Other partnerships in Asia include the Regional Comprehensive Economic Partnership (RCEP). This is a proposed free trade agreement (FTA) between the ten-member states of the ASEAN (Association of Southeast Asian Nations) and the six states with which ASEAN has existing free trade agreements (Australia, China, India, Japan, South Korea and New Zealand).


Negotiations for RCEP were formally launched in November, 2012, at the ASEAN Summit in Cambodia. RCEP is widely viewed as an alternative to the Trans-Pacific Partnership (TPP) trade agreement, which excludes China and India and includes several nations of the Americas. RCEP member states would account for a population of 3.4 billion people with a total Gross Domestic Product of $21.4 trillion in 2016.


United States of America

At $17.419 trillion, the United States boasts of being the largest economy in the world and is China's largest trading partner. Last year the total value of bilateral trade between the two countries was $590.4 billion, with U.S. imports from China valued at $466.7 billion and U.S. exports to China valued at $123.7 billion.
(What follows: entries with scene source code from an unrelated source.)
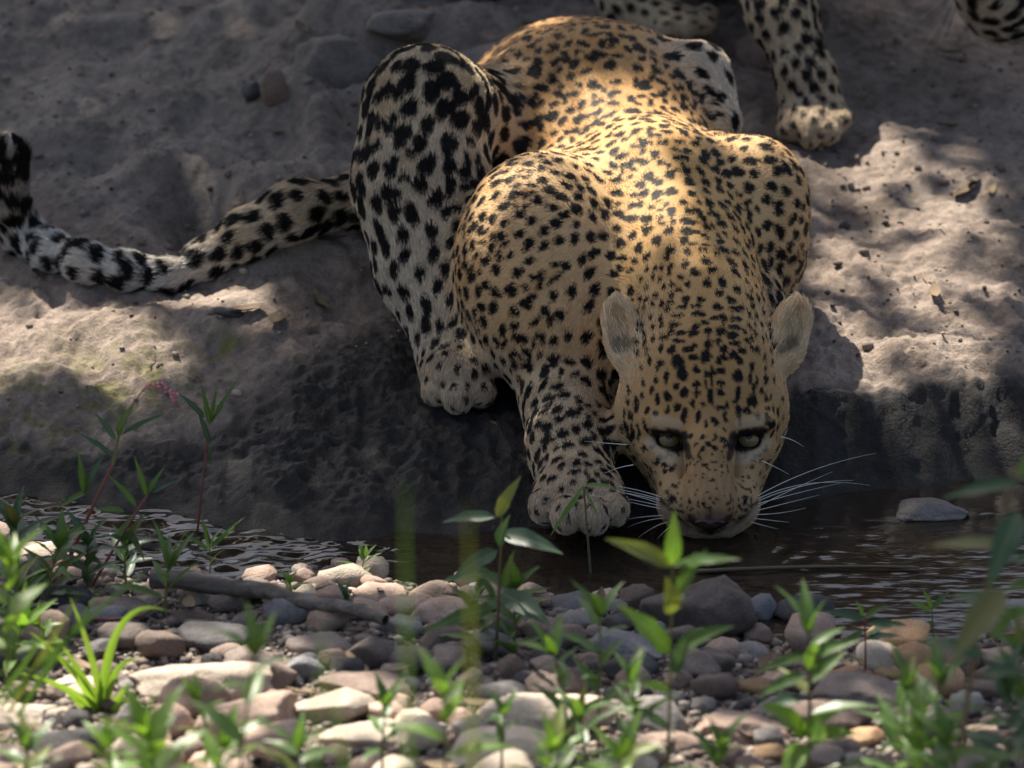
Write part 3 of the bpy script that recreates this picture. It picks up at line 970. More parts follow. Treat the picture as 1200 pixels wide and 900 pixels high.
og(330, 350, .08, .05, 0, .45)
og(1080, 240, .15, .3, 0, .2)
og(180, 360, .16, .08, 15, .95)
og(250, 330, .09, .035, 20, .8)
og(20, 420, .06, .05, 0, .8)
og(120, 322, .10, .04, 0, .8)
og(1020, 330, .10, .16, 0, .78)
og(1100, 270, .09, .18, 0, .6)
og(1010, 190, .06, .10, 0, .9)
og(1000, 420, .12, .07, 0, .8)
og(1120, 400, .07, .08, 0, .6)
og(430, 692, .15, .07, 0, 1.0)
og(350, 690, .05, .05, 0, .9)
og(245, 800, .16, .12, 0, 1.0)
og(430, 850, .15, .11, 0, 1.0)
og(635, 845, .17, .09, 0, 1.0)
og(60, 830, .13, .10, 0, 1.0)
og(130, 780, .07, .08, 0, .8)
og(1050, 770, .09, .05, 0, .7)
og(1000, 880, .2, .09, 0, .75)
og(760, 880, .10, .06, 0, .6)
og(180, 690, .06, .05, 0, .5)
og(50, 660, .13, .13, 0, .9)
og(110, 880, .22, .09, 0, 1.0)
og(600, 700, .06, .08, 0, .3)

r = np.random.default_rng(21)
NL = 40000
lx = r.uniform(-1.9, 1.9, NL); ly = r.uniform(-1.9, 1.9, NL); lz = HC + r.uniform(-.55, .55, NL)
# leaf positions are drawn where their shade would fall, then lifted into the crown
lp = np.stack([lx, ly, np.zeros(NL)], 1)
keep = np.ones(NL, bool)
nz = fbm(np.stack([lx * 9, ly * 9, 0 * lx], 1), 2)
for (cx, cy, rx, ry, rot, s) in OPEN:
    dx, dy = lx - cx, ly - cy
    a = (dx * math.cos(rot) + dy * math.sin(rot)) / rx
    b = (-dx * math.sin(rot) + dy * math.cos(rot)) / ry
    e = np.sqrt(a * a + b * b) + .22 * nz
    k = (1 - sstep(.70, 1.30, e)) * s
    keep &= r.random(NL) > k ** .45
for (q_, rx, ry) in ((P(655, 490, .06), .075, .055), (P(540, 440, .25), .06, .05), (P(830, 530, .0), .10, .07), (P(500, 130, .44), .07, .05), (pxg(588, 545), .06, .08), (pxg(470, 520), .10, .12)):
    c_ = sun_xy(q_)
    keep |= (((lx - c_[0]) / rx) ** 2 + ((ly - c_[1]) / ry) ** 2 < 1)  # leaves kept over spots meant to stay in shade
keep &= ~((ly < -.98) & (lx < .50) & (r.random(NL) < .92))
lp = lp[keep] + (TO_SUN / TO_SUN[2])[None] * lz[keep][:, None]
n = len(lp)
Lh, Lw = r.uniform(.035, .055, n), r.uniform(.016, .026, n)
ax = r.normal(size=(n, 3)); ax /= np.linalg.norm(ax, axis=1)[:, None]
up = TO_SUN[None] + r.normal(size=(n, 3)) * .55
bx = np.cross(up, ax); bx /= np.linalg.norm(bx, axis=1)[:, None]
ax = np.cross(bx, up); ax /= np.linalg.norm(ax, axis=1)[:, None]
V = np.stack([lp - ax * Lh[:, None], lp + bx * Lw[:, None], lp + ax * Lh[:, None], lp - bx * Lw[:, None]], 1).reshape(-1, 3)
m = Mat('shade_tree_leaf')
m.set(Base_Color=(.05, .085, .02, 1), Roughness=.5)
tree = empty('unseen_shade_tree', (-4.2, 5.2, float(ground_mid(-4.2, 5.2)) - .1))
tag(tree, 'unseen leafy tree over the bank, its crown shaped to shade the leopards in patches', 'tree')
cr = child_of(tree, put('crown', mesh_from('crown', V, np.arange(4 * n).reshape(-1, 4)), m.m))
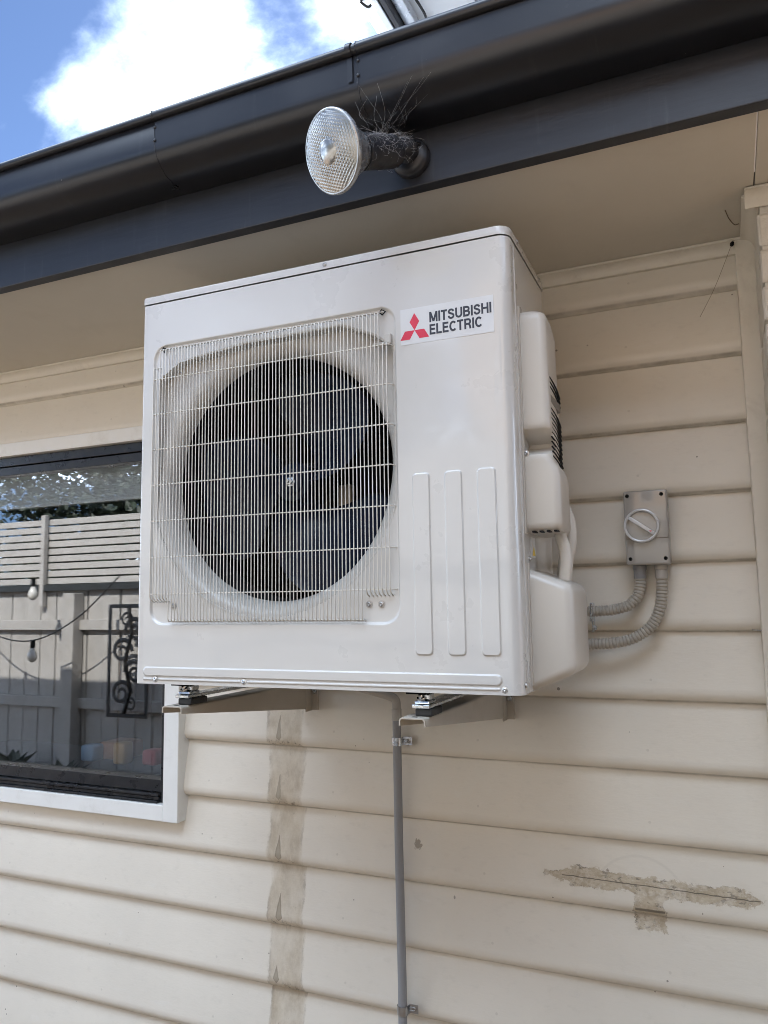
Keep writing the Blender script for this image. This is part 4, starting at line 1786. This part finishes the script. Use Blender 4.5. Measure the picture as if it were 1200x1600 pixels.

BT 201705 Feature 03Chinese Vice-Premier Wang Yang with U.S. Secretary of State John Kerry at the opening session of the U.S.-China Strategic and Economic Dialogue in Washington, source: frontline.in


The U.S. - China Strategic and Economic Dialogue (S&ED) discusses a wide range of regional and global strategic and economic issues between China and the United States. The establishment of S&ED was announced on April 1st, 2009 by then U.S. President Barack Obama and Chinese President Hu Jintao.


The upgraded mechanism replaced the former Senior Dialogue and Strategic Economic Dialogue started under the George W. Bush administration. This format is such that high-level representatives of both countries and their delegations will meet annually at capitals alternating between the two countries. However, when George W. Bush took office in 2001, Sino-US relations took a step back. At a meeting with the press in Shanghai in 2001, Jiang and Bush expressed only the intention to build a 'constructive relationship of cooperation'. The word 'strategic' has not been included in official documents ever since. In 2013, Chinese and American leaders agreed to build a 'New Type of Major-Power Relationship' to guide the Sino-US relationship.


European Union

Since EU and China have established their strategic partnership in 2003, both countries have furthered their cooperation by developing agreements in key areas like politics and economics. Economic and especially trade cooperation have been cornerstones in partnership between EU and China. However, this partnership is gradually changing since both sides are facing slower economic growth, especially the European Union. Other European countries having a partnership agreement with China include France, Germany, Italy, UK in 2004, Spain and Portugal in 2005, Greece in 2006, Denmark in 2008, Serbia in 2009, Ukraine and Poland in 2011, Ireland in 2012 and Belarus in 2013.


Africa

Chinese-African relations became an issue of increasing importance leading up to the 2006 China-Africa Summit in Beijing. Nevertheless, strategic partnerships have already been signed with South Africa (2004), Nigeria (2005), Angola (2010), Algeria (2014) and the African Union (AU, 2006). Only with South Africa and Algeria did China sign a "comprehensive" strategic partnership in 2010 and 2014 respectively.

BT 201705 Feature 04Chinese President Xi Jinping arrives at Julius Nyerere International airport in Dar es Salaam, Tanzania, source: foreignpolicyjournal.com


South America

Brazil was the first country to sign a strategic partnership agreement with China in 1993, but it was not until 2006 and 2008 respectively that the High-Level Committee on Coordination and the Strategic Dialogue started its work. Other countries in South America which have established agreements with China include Venezuela (2001), Mexico (2003), Argentina (2004), Peru (2008) and Chile (2012).